Thursday, January 27, 2011

Rebellion

I own the DVD for Milk  and I recently watched this movie for the second time.  For a second time I have been given pause to consider then and now. Then Proposition 6 was the issue of the day, legislation designed to fire every teacher who is gay, and designed to fire everyone who offered support to gay teachers.  It was draconian for sure and in those days it seemed to be a shoe in to pass.  Yet it did not; it lost by a 2 to 1 voting margin.    We fast forward to now and Proposition 8 preventing gay marriage passes by a small margin, true; and still passes.  Surely this is an issue of civil rights and it still fails.  I’m not sure I understand that difference and failure.  So I’ve been thinking about it; and all I have so far are scattered thoughts.

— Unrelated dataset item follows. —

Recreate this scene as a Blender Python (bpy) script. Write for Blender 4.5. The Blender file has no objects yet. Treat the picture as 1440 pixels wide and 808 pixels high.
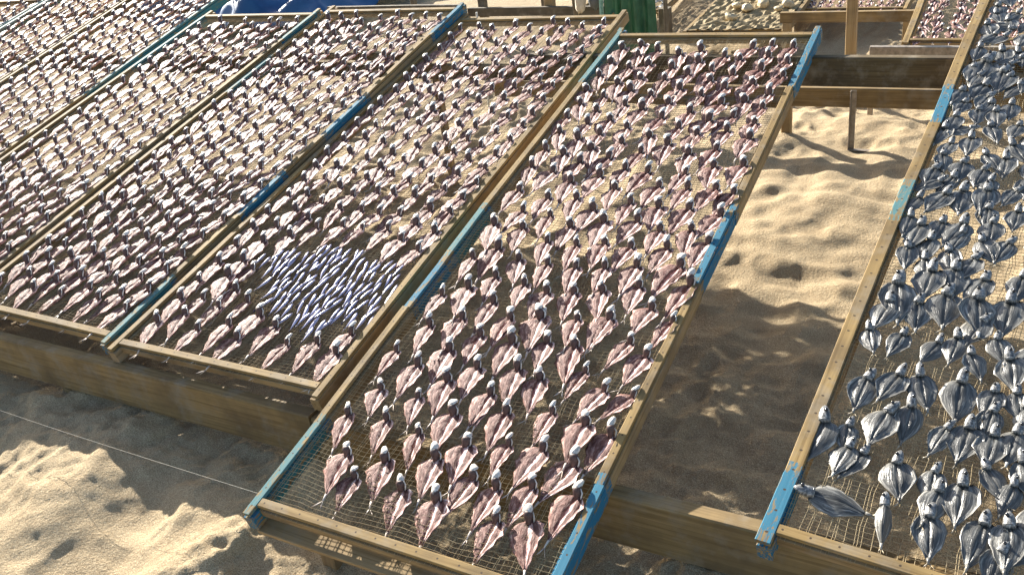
import bpy, math, random
import numpy as np
from mathutils import Matrix, Vector
random.seed(7); rng=np.random.default_rng(7)
R=math.radians
sc=bpy.context.scene
COL=sc.collection

# ------------------------------------------------------------------ helpers
class MB:
    """collects shapes and links them as ONE mesh object"""
    def __init__(s): s.v=[]; s.f=[]; s.m=[]; s.uv=[]
    def add(s,verts,faces,mi=0,uv=None):
        o=len(s.v); s.v+=[tuple(p) for p in verts]; s.f+=[tuple(i+o for i in f) for f in faces]
        s.m+=[mi]*len(faces) if isinstance(mi,int) else list(mi)
        s.uv+=list(uv) if uv is not None else [(0,0)]*len(verts)
    def box(s,x0,x1,y0,y1,z0,z1,mi=0,ch=.002):
        # box with small chamfers on the long edges of its section
        a=min(ch,(x1-x0)/4,(z1-z0)/4,(y1-y0)/4)
        P=[]
        for (y,i) in ((y0,a),(y0+a,0),(y1-a,0),(y1,a)):
            for (x,z) in ((x0+i,z0+a),(x0+a,z0+i),(x1-a,z0+i),(x1-i,z0+a),(x1-i,z1-a),(x1-a,z1-i),(x0+a,z1-i),(x0+i,z1-a)): P.append((x,y,z))
        F=[tuple(range(7,-1,-1))[::1]]
        for k in range(3):
            for j in range(8):
                j2=(j+1)%8; F.append((k*8+j,k*8+j2,(k+1)*8+j2,(k+1)*8+j))
        F[0]=tuple(reversed(range(8))); F.append(tuple(range(24,32)))
        F=[tuple(reversed(f)) for f in F]
        s.add(P,F,mi)
    def tube(s,pts,r,n=6,mi=0,cap=True):
        pts=[Vector(p) for p in pts]; P=[];F=[]
        rs=r if isinstance(r,(list,tuple)) else [r]*len(pts)
        up=Vector((0,0,1))
        for i,p in enumerate(pts):
            d=(pts[min(i+1,len(pts)-1)]-pts[max(i-1,0)]).normalized()
            a=d.cross(up)
            if a.length<.1: a=d.cross(Vector((1,0,0)))
            a.normalize(); b=a.cross(d)
            for k in range(n):
                w=2*math.pi*k/n; P.append(p+(a*math.cos(w)+b*math.sin(w))*rs[i])
        for i in range(len(pts)-1):
            for k in range(n):
                k2=(k+1)%n; F.append((i*n+k,i*n+k2,(i+1)*n+k2,(i+1)*n+k))
        if cap: F.append(tuple(reversed(range(n)))); F.append(tuple(range((len(pts)-1)*n,len(pts)*n)))
        s.add(P,F,mi)
    def mesh(s,name,mats,smooth=False):
        me=bpy.data.meshes.new(name); me.from_pydata([tuple(p) for p in s.v],[],s.f)
        for m in mats: me.materials.append(m)
        me.polygons.foreach_set('material_index',s.m)
        if smooth: me.polygons.foreach_set('use_smooth',[True]*len(s.f))
        if any(u!=(0,0) for u in s.uv):
            uvl=me.uv_layers.new(name='UVMap'); li=np.empty(len(me.loops),dtype=np.int32); me.loops.foreach_get('vertex_index',li)
            uvl.data.foreach_set('uv',np.array(s.uv,dtype=np.float32)[li].ravel())
        me.update(); return me
    def build(s,name,mats,parent=None,smooth=False):
        if not isinstance(mats,(list,tuple)): mats=[mats]
        o=bpy.data.objects.new(name,s.mesh(name,mats,smooth)); COL.objects.link(o)
        if parent is not None: o.parent=parent
        return o
def link(name,me,parent=None):
    o=bpy.data.objects.new(name,me); COL.objects.link(o)
    if parent is not None: o.parent=parent
    return o
def empty(name,mat=None):
    o=bpy.data.objects.new(name,None); COL.objects.link(o); o.empty_display_size=.05
    if mat is not None: o.matrix_world=mat
    return o
def tag(o,label=None,cat=None,group=None,kind=None):
    if label: o['label']=label
    if cat: o['category']=cat
    if group: o['group']=group
    if kind: o['kind']=kind
    return o

# ------------------------------------------------------------------ materials
def newmat(name):
    m=bpy.data.materials.new(name); m.use_nodes=True; nt=m.node_tree
    b=nt.nodes['Principled BSDF']; return m,nt,b
def N(nt,t,**k):
    n=nt.nodes.new(t)
    for a,v in k.items():
        if a in n.inputs: n.inputs[a].default_value=v
        else: setattr(n,a,v)
    return n
def ramp(nt,fac,stops):
    r=nt.nodes.new('ShaderNodeValToRGB'); e=r.color_ramp.elements
    while len(e)<len(stops): e.new(.5)
    for el,(p,c) in zip(e,stops): el.position=p; el.color=(*c,1)
    nt.links.new(fac,r.inputs[0]); return r.outputs[0]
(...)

In the sixties and seventies we revolted against the dark ages of the fifties.  The fifties were a time when the Jim Crow laws were still on the books preventing Black folks from sitting at counters, using bathrooms, having jobs, sitting in the front of buses, voting just like white folks do.  It was a time when the model and sole benefactor of privilege and rights was white male.  The cause for civil rights morphed into various liberation movements.  Our emergence through a constricted dark tunnel had a volcanic effect and was set off with the self expression of our political activist push for self expression and civil rights.  We were angry and passionate which gave us an edge and a focus.  Then days of rage built momentum for many groups of us to shout out.  Eventually there were a lot of us: blacks, women, gays, students, antiwar activists, communists, unionists.

Now sure it’s a good thing to talk nice to one another in even tones, be reasonable.  Yet underneath all this reasonable niceness there is something dangerous going on that inhibits us from having any kind of passion about what matters to us.  Late in the seventies the federal government engaged in COINTELPRO which essentially knocked off the various liberation, left groups -- finding grounds to kill or jail just enough of us to ensure our fragmentation, paranoia and niceness.  My generation suddenly understood that these persistent risks had become just too great.  We grew quiet from fear and from the Machiavellian bribes we were given as rewards for our silence.

That same federal government has continued to this day in an insidious and sinister manner to shore itself up and bind us up:  the Patriot Act, the “war on terror” being great examples.  Students these days are hemmed in by having to work and study; and later when they graduate are subjected to indentured servitude to repay their student loans.  The general population is being controlled, subdued and concerned by financial constrictions intentionally created by the  elite, obscenely rich few and their cronies to shut us up, put us in our place. If we speak out, there are many ways we can be killed, held against our will. 

We also have no plethora of eloquent and most importantly, passionate speakers like Martin Luther King, Bobby Seale, Malcolm X, Robert F. Kennedy, John Lennon.  Oh right, they were assassinated; and let that be a lesson to us. It has been.   Now the air is being filled with the words of Limbaughs and Palins and Tea Partiers, CEOs, homophobes, bigots, and extremists; bureaucrats, politicians, economists.   Right now I rhave a need to hear more of what Rev. Jeremiah Wright has to say.

It’s not reasonable that people lose their homes, go hungry, live in fear; are indentured servants, denied civil  rights, decent and low cost education,  habeas corpus and justice.  It’s not okay that the US Constitution is still not made whole after being shredded.  It is not okay to be reasonable in the face of egregious hubris. complacent compromise or mercenary avarice.  Some passion, shouting, relentless demonstration, fierce risk taking  are quite appropriate.   Raise our voices, create unseemly coalitions, organize and disrupt, make our selves apparent. Come out.  Rebel.  Write. March.  Power to the people.  Si se puede; oh, yes we can.